::: Dataset section
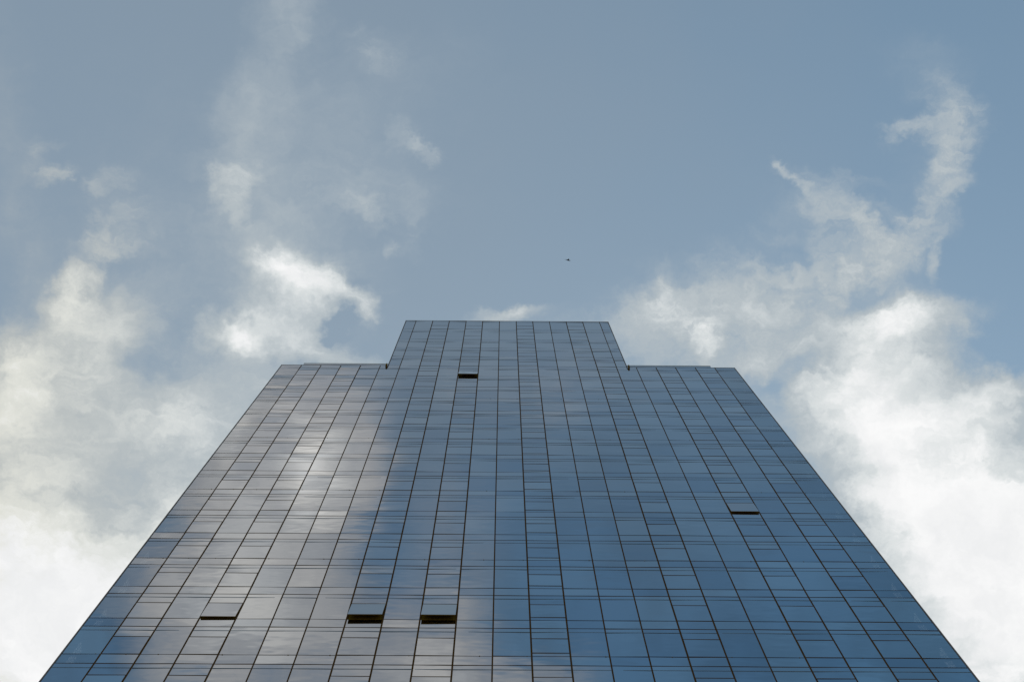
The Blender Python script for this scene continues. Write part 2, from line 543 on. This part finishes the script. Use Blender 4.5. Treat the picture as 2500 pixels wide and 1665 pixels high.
# structure behind the joints
ZB = rows[0][0]
mb = MB()
mb.box(X(-6)+.01, X(17)-.01, 0.045, 30, 0.0, Z0-0.1)
mb.box(X(-5)-.01, X(16)+.01, 0.045, 1.6, Z0-0.1, ZPAR-0.02)          # corner rooms left open behind their glass
mb.box(X(-6)+.01, X(17)-.01, 1.6, 30, Z0-0.1, ZPAR-0.02)
for k in range(0, 16):
    for xa, xb in ((X(-6)+.02, X(-5)-.01), (X(16)+.01, X(17)-.02)):
        zz = Z0+k*FL
        mb.box(xa, xb, 0.06, 1.6, zz-0.32, zz+0.045)                    # their floor slabs
        mb.box(xa, xb, 0.045, 0.10, zz+A_-0.03, zz+A_+0.03)
        xo = X(-6) if xa < 0 else X(17)
        xi = .004 if xa < 0 else -.04
        mb.box(xo+xi, xo+xi+.036, 0.12, 1.6, zz+A_-0.03, zz+A_+0.03)
        mb.box(xo+xi, xo+xi+.036, 0.12, 1.6, zz-0.045, zz+0.050)
mb.box(X(-6)+.02, X(-5), 0.06, 1.6, ZPAR-.3, ZPAR-.04)
mb.box(X(16), X(17)-.02, 0.06, 1.6, ZPAR-.3, ZPAR-.04)

mb.box(X(CL)+.01, X(CR)-.01, 0.045, 24, ZPAR-0.02, ZT-0.02)
mb.build('wall', [JOINT], tower)

for c in range(-5, 17):                   # vertical joints between the bays
    z1 = ZT if CL < c < CR else ZPAR
    mb = MB()
    hw = 0.045
    mb.box(X(c)-hw, X(c)+hw, 0.012, 0.044, ZB, z1-0.012)
    mb.build('mullion', [JOINT], tower)

for (z0, z1), k in zip(rows, ROWK):       # slab joints
    if k < -1:
        continue
    mb = MB()
    a0, a1 = (X(-6)+.02, X(17)-.02) if k <= 15 else (X(CL)+.02, X(CR)-.02)
    mb.box(a0, a1, 0.016, 0.043, z0-0.05, z0+0.07)
    mb.build('transom', [JOINT], tower)

# edge trims
for (xc, za, zb, sgn) in ((X(-6), 0.0, ZPAR, -1), (X(17), 0.0, ZPAR, 1), (X(CL), ZPAR, ZT, -1), (X(CR), ZPAR, ZT, 1)):
    mb = MB()
    x0, x1 = (xc-0.05, xc+0.018) if sgn < 0 else (xc-0.018, xc+0.05)
    mb.box(x0, x1, -0.010, 0.12, za, zb)
    mb.build('corner_trim', [METAL], tower)

# copings
mb = MB()
mb.box(X(CL)-.06, X(CR)+.06, -0.02, 0.35, ZT-0.01, ZT+0.06)
mb.build('coping', [METAL], tower)
for a, b in ((-6, CL), (CR, 17)):
    mb = MB()
    mb.box(X(a)-(.05 if a == -6 else -.03), X(b)+(.05 if b == 17 else -.03), -0.015, 0.14, ZPAR-0.01, ZPAR+0.05)
    mb.build('coping', [METAL], tower)

# set-back parapet screens on the shoulders
for a, b in ((-5, CL-.02), (CR+.02, 15.9)):
    mb = MB()
    mb.box(X(a), X(b), 0.15, 0.45, ZPAR-0.02, ZPAR+1.38)
    p = mb.build('parapet', [GLASS], tower)
    cpg = MB()
    cpg.box(X(a)-.02, X(b)+.02 if b > 0 and b > 12 else X(b), 0.13, 0.50, ZPAR+1.38, ZPAR+1.43)
    cpg.build('coping', [STONE], p)

# brackets at the foot of the crown
for xc in (X(CL)-0.12, X(CR)+0.14):
    mb = MB()
    mb.box(xc-0.07, xc+0.07, -0.16, -0.012, ZPAR-0.62, ZPAR-0.30)
    mb.box(xc-0.03, xc+0.03, -0.22, -0.10, ZPAR-0.50, ZPAR-0.05)
    mb.build('bracket', [DARK], tower)

# cleaning-rig anchors on every third storey
AN = {2: [-5.13, -4.35, -3.53, -1.9, -.22, .85, 2.86, 4.67, 5.88, 7.9, 9.6, 11.13, 12.86, 14.48, 16.07]}
for k in (0, 3, 6, 9, 12):
    for c in AN[2]:
        if k >= 12 and (c < -1 or c > 12):
            continue
        mb = MB()
        z = rows[ROWK.index(k)][0] + A_
        r = 0.022
        mb.box(X(c)-r, X(c)+r, -0.015, 0.03, z-r, z+r)
        mb.build('anchor', [DARK], tower)

# the other three sides and the roofs
side = MB()
for (z0, z1), k in zip(rows, ROWK):
    if k > 14:
        break
    for j in range(19):
        y0, y1 = 0.14+j*1.57, 0.14+(j+1)*1.57
        gi = 1 if j == 0 and k >= 0 else 0
        for xs, sg in ((X(-6), -1), (X(17), 1)):
            xa = xs-0.0*sg
            for za, zb in ((z0+.03, z0+A_-.01), (z0+A_+.01, z1-.01)):
                strips = [(y0+.02, y1-.02, 0)] if not gi else [(0.115, 0.57, 0), (0.57, 1.01, 1), (1.01, y1-.02, 0)]
                for ya, yb, g_ in strips:
                    pts = [(xa, ya, za), (xa, yb, za), (xa, yb, zb), (xa, ya, zb)]
                    if sg < 0:
                        pts.reverse()
                    side.quad(*pts, g_, rnd.random())
sg_ = side.build('side_window', [GLASS, CLEAR], tower)
sg_['kind'] = 'stuff'
mb = MB()
mb.box(X(-6)+.1, X(17)-.1, 0.5, 29.9, ZPAR-.02, ZPAR+.1)
mb.build('roof', [ROOF], tower)
mb = MB()
mb.box(X(CL)+.1, X(CR)-.1, 0.4, 23.9, ZT-.02, ZT+.02)
mb.build('roof', [ROOF], tower)

# ------------------------------------------------------------------ ground
g = MB()
g.quad((-4000, -4000, 0), (4000, -4000, 0), (4000, 4000, 0), (-4000, 4000, 0))
go = g.build('ground', [PAVE])
go['kind'] = 'structure'

# ------------------------------------------------------------------ a bird far up beyond the crown
d = (F_*3472.2 + R_*(1387-1250) - U_*(635.5-832.5)).normalized()
bc = Vector((CAM_X, -CAM_D, EYE)) + d*190
BIRD = plain('dark_plumage', (0.035, 0.04, 0.045), 0.8)
bm = bmesh.new()
spine = [(-0.17, 0.000), (-0.11, 0.022), (-0.03, 0.040), (0.04, 0.038), (0.09, 0.022), (0.13, 0.024), (0.155, 0.012), (0.175, 0.002)]
rings = []
for x, r in spine:
    rings.append([bm.verts.new((x, r*math.cos(t*math.pi/4), r*math.sin(t*math.pi/4))) for t in range(8)])
for a, b in zip(rings, rings[1:]):
    for t in range(8):
        bm.faces.new((a[t], a[(t+1) % 8], b[(t+1) % 8], b[t]))
for sg in (-1, 1):            # swept wings, raised a little, and the fan of the tail
    pts = [(0.05, .02, .01), (-0.05, .02, .01), (-0.02, .13, .05), (-0.05, .27, .03), (0.02, .16, .055), (0.06, .09, .04)]
    for dz in (0.004, -0.004):
        vs = [bm.verts.new((x, sg*y, z+dz)) for x, y, z in pts]
        bm.faces.new(vs if (sg > 0) == (dz > 0) else vs[::-1])
vs = [bm.verts.new(p) for p in ((-.13, .015, 0), (-.13, -.015, 0), (-.23, -.045, 0), (-.24, 0, 0), (-.23, .045, 0))]
bm.faces.new(vs)
me = bpy.data.meshes.new('bird')
bm.to_mesh(me)
bm.free()
me.materials.append(BIRD)
bird = bpy.data.objects.new('bird', me)
COL.objects.link(bird)
bird.location = bc
bird.scale = (1.9, 1.9, 1.9)
bird.rotation_euler = (math.radians(68), 0, math.radians(12))
bird['label'] = 'tiny dark bird flying in the blue sky above the tower crown'
bird['category'] = 'bird'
::::::
Write down every line from the opening of the listing to the line with "mb.build('corner_trim', [METAL], tower)", both included, and nothing else; the pictures are omitted.

• [Answer to the exercise]:
The Blender Python script for this scene continues. Write part 2, from line 543 on. This part finishes the script. Use Blender 4.5. Treat the picture as 2500 pixels wide and 1665 pixels high.
# structure behind the joints
ZB = rows[0][0]
mb = MB()
mb.box(X(-6)+.01, X(17)-.01, 0.045, 30, 0.0, Z0-0.1)
mb.box(X(-5)-.01, X(16)+.01, 0.045, 1.6, Z0-0.1, ZPAR-0.02)          # corner rooms left open behind their glass
mb.box(X(-6)+.01, X(17)-.01, 1.6, 30, Z0-0.1, ZPAR-0.02)
for k in range(0, 16):
    for xa, xb in ((X(-6)+.02, X(-5)-.01), (X(16)+.01, X(17)-.02)):
        zz = Z0+k*FL
        mb.box(xa, xb, 0.06, 1.6, zz-0.32, zz+0.045)                    # their floor slabs
        mb.box(xa, xb, 0.045, 0.10, zz+A_-0.03, zz+A_+0.03)
        xo = X(-6) if xa < 0 else X(17)
        xi = .004 if xa < 0 else -.04
        mb.box(xo+xi, xo+xi+.036, 0.12, 1.6, zz+A_-0.03, zz+A_+0.03)
        mb.box(xo+xi, xo+xi+.036, 0.12, 1.6, zz-0.045, zz+0.050)
mb.box(X(-6)+.02, X(-5), 0.06, 1.6, ZPAR-.3, ZPAR-.04)
mb.box(X(16), X(17)-.02, 0.06, 1.6, ZPAR-.3, ZPAR-.04)

mb.box(X(CL)+.01, X(CR)-.01, 0.045, 24, ZPAR-0.02, ZT-0.02)
mb.build('wall', [JOINT], tower)

for c in range(-5, 17):                   # vertical joints between the bays
    z1 = ZT if CL < c < CR else ZPAR
    mb = MB()
    hw = 0.045
    mb.box(X(c)-hw, X(c)+hw, 0.012, 0.044, ZB, z1-0.012)
    mb.build('mullion', [JOINT], tower)

for (z0, z1), k in zip(rows, ROWK):       # slab joints
    if k < -1:
        continue
    mb = MB()
    a0, a1 = (X(-6)+.02, X(17)-.02) if k <= 15 else (X(CL)+.02, X(CR)-.02)
    mb.box(a0, a1, 0.016, 0.043, z0-0.05, z0+0.07)
    mb.build('transom', [JOINT], tower)

# edge trims
for (xc, za, zb, sgn) in ((X(-6), 0.0, ZPAR, -1), (X(17), 0.0, ZPAR, 1), (X(CL), ZPAR, ZT, -1), (X(CR), ZPAR, ZT, 1)):
    mb = MB()
    x0, x1 = (xc-0.05, xc+0.018) if sgn < 0 else (xc-0.018, xc+0.05)
    mb.box(x0, x1, -0.010, 0.12, za, zb)
    mb.build('corner_trim', [METAL], tower)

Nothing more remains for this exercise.